ENTRE LES LIGNES - Eva Husson
Becoming Jane
Eva Husson propose un portrait d’émancipation féminine par la littérature, dans une chronique dramatique à l’anglaise manquant de maîtrise et de souffle.
«Le roman est ce que chaque auteur en fait. Il faut simplement exister - essayer d'exister dans ce qu'on écrit ». Cette citation de l’autrice britannique Doris Lessing (extraite d’un entretien avec Jean-Maurice de Montremy, avril 1990) pourrait être le leitmotiv du troisième long-métrage de la réalisatrice française Eva Husson (après Bang gang et Les Filles du soleil). D’abord parce qu’Entre les lignes est l’adaptation du court roman de l’auteur Graham Swift, Le Dimanche des mères. Ensuite parce que la figure de Doris Lessing est une référence assumée pour la réalisatrice et sa scénariste, la dramaturge anglaise Alice Birch (Normal People, Succession, Dead Ringers…). Quelques emprunts à la vie de Lessing sont parsemés au cours du film pour donner corps aux ambitions littéraires du personnage de Jane (Odessa Young), surtout dans les interstices du présent où Jane alors âgée (interprétée par l’exquise mais trop rare Glenda Jackson) se remémore le fameux dimanche de mars 1924, celui qui a tout fait basculer. Celui qui a extrait son destin de son déterminisme social pourtant tout tracé. Celui qui a fait d’elle une autrice, une femme libre et émancipée.
Écrire pour exister
Husson filme la fin d’une société. La fin d’un monde. La Grande Guerre a ravagé l’Europe. L’Angleterre peine à se remettre de la perte de ses jeunes hommes, tous mobilisés par l’effort de guerre et dont des centaines de milliers ont laissé leur vie sur les plaines du nord de la France. Ne restent que les vivants, qui, tels des fantômes, errent et tentent non sans peine de continuer de vivre. C’est dans ce contexte que l’on suit la jeune Jane, bonne au service d’une famille d'aristocrates dans la campagne anglaise. Fête des mères oblige, elle obtient une journée de congé exceptionnelle. Étant orpheline et n’ayant aucune tombe à fleurir, la jeune femme est libre de retrouver son amant secret, Paul, un jeune étudiant aristocrate (Josh O’Connor) sur le point de se marier avec une femme de son rang.

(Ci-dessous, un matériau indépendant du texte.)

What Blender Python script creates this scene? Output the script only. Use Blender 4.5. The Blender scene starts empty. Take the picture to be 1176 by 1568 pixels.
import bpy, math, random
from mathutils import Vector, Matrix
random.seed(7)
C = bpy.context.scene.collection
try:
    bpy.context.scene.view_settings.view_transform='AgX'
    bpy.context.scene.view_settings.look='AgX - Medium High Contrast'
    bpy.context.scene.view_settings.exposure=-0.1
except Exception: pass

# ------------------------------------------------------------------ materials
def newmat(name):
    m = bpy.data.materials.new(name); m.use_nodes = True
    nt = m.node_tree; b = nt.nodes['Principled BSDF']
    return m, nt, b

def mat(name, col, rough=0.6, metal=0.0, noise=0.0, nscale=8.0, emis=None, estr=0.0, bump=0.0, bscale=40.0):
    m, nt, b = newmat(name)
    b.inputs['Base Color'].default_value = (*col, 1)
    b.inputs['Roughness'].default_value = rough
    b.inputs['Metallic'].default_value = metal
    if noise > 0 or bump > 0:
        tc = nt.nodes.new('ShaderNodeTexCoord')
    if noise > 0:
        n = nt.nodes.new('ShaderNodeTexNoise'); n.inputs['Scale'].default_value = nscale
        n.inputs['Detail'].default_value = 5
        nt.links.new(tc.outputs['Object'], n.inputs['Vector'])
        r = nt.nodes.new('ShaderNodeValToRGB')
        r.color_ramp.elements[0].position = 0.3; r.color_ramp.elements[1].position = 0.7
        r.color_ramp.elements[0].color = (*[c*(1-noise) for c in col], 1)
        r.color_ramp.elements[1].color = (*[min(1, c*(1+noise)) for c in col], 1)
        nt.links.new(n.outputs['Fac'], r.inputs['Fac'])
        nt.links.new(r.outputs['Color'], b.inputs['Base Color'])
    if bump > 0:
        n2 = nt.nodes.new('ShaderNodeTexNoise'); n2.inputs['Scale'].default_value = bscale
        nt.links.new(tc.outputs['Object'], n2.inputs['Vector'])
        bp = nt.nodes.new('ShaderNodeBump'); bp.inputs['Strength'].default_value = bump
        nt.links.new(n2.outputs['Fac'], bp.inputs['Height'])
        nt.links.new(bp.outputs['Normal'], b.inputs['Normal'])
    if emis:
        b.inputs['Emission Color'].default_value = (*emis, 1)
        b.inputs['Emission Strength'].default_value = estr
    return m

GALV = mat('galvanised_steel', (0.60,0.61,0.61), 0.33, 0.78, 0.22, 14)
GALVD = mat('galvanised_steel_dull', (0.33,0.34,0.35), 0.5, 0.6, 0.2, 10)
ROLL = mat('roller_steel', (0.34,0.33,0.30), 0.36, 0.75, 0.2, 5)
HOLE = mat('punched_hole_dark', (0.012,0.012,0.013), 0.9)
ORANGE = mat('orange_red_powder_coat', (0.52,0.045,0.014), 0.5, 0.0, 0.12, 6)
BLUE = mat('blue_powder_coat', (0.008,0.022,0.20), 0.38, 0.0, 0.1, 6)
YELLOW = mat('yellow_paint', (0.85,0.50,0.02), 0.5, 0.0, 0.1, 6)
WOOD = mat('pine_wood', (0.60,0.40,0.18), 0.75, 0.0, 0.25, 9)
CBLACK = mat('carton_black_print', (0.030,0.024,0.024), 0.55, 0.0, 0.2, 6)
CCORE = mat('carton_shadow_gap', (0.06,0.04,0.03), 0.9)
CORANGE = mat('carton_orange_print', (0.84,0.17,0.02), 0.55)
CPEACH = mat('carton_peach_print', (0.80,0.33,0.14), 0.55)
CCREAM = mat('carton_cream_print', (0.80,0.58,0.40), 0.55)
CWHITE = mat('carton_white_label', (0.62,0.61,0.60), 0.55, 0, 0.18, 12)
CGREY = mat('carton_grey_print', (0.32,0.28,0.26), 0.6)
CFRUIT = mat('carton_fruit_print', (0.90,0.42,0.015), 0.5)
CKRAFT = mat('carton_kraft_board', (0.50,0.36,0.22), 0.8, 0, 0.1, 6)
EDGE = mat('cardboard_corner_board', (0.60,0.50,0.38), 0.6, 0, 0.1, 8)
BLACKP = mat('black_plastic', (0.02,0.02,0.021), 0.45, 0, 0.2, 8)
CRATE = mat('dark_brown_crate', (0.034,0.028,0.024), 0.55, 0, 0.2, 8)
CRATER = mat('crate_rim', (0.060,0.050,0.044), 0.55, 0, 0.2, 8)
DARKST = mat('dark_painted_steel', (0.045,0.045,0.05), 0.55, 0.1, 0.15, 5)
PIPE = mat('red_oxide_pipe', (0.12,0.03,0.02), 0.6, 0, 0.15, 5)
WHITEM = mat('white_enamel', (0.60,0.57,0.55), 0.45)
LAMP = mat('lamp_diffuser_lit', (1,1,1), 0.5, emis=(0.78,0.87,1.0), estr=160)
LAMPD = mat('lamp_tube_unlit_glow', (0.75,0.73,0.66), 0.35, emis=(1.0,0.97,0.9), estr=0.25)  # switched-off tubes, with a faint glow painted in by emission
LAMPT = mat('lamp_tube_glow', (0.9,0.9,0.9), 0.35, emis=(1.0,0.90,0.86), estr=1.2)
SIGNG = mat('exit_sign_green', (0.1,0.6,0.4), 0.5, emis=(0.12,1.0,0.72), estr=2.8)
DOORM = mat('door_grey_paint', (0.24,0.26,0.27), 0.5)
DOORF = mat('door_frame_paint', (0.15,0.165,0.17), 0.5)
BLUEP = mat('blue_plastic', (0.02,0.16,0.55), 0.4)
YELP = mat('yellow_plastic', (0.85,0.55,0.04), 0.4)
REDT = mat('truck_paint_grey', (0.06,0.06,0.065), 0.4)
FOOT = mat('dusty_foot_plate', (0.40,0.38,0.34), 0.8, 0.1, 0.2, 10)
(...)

Le film suit le schéma narratif de la petite histoire dans la grande. Pourtant, on se lasse vite de cet amour interdit et impossible dans l’entre-deux-guerres, la faute à des choix de mise en scène trop contemplatifs. À force de vouloir soigner sa photographie – par ailleurs chatoyante (elle est signée de Jamie D. Ramsey) – le film ne décolle jamais et finit même par se figer dans ses intentions picturales. Là où il voulait offrir à son héroïne d’amples moments de liberté, de transgression et de reprise de pouvoir, il manque sa cible. La longue déambulation nue de Jane, dans un manoir vidé de ses occupants, le long de couloirs peints de fresques murales du Douanier Rousseau, en est l’exemple le plus parlant. La métaphore visuelle s’essouffle rapidement et l’idée du retour à la Nature est assez maladroite. On est presque blasé devant cette utilisation du nu, qui quelques scènes auparavant était bouleversante et sensuelle. Le film y offre ses plus belles scènes, où Jane et Paul s’étreignent langoureusement en se murmurant avec désespoir leur passion amoureuse mutuelle.
Husson est meilleure quand elle évoque la tragédie d’une nation à l’échelle de deux familles d’aristocrates bientôt liées par le mariage. Le jeu des comédiens y est sobre et le texte ciselé. Tout est montré par petites touches avant d’atteindre des éclats de douleurs cathartiques. Elle capte avec acuité la fin d’un certaine grande bourgeoisie frivole, hors sol, et l’arrivée d’une nouvelle classe moyenne cultivée représentée par Jane, future romancière à succès. La non-linéarité du récit joue en sa faveur, rendant le tout brumeux à l’image de la mémoire humaine. La partie se consacrant au milieu de la vie de Jane est presque superflue tant elle se greffe mal à l’événement principal. Fort marqueur émotionnel de sa vie de femme, ces années et cette autre histoire d’amour formatrice peinent à exister face à la passion qu’elle a partagée avec Paul. On ressort déçu par cette proposition bucolique qui aurait mérité un peu plus de caractère et de personnalité, à l’instar de son héroïne.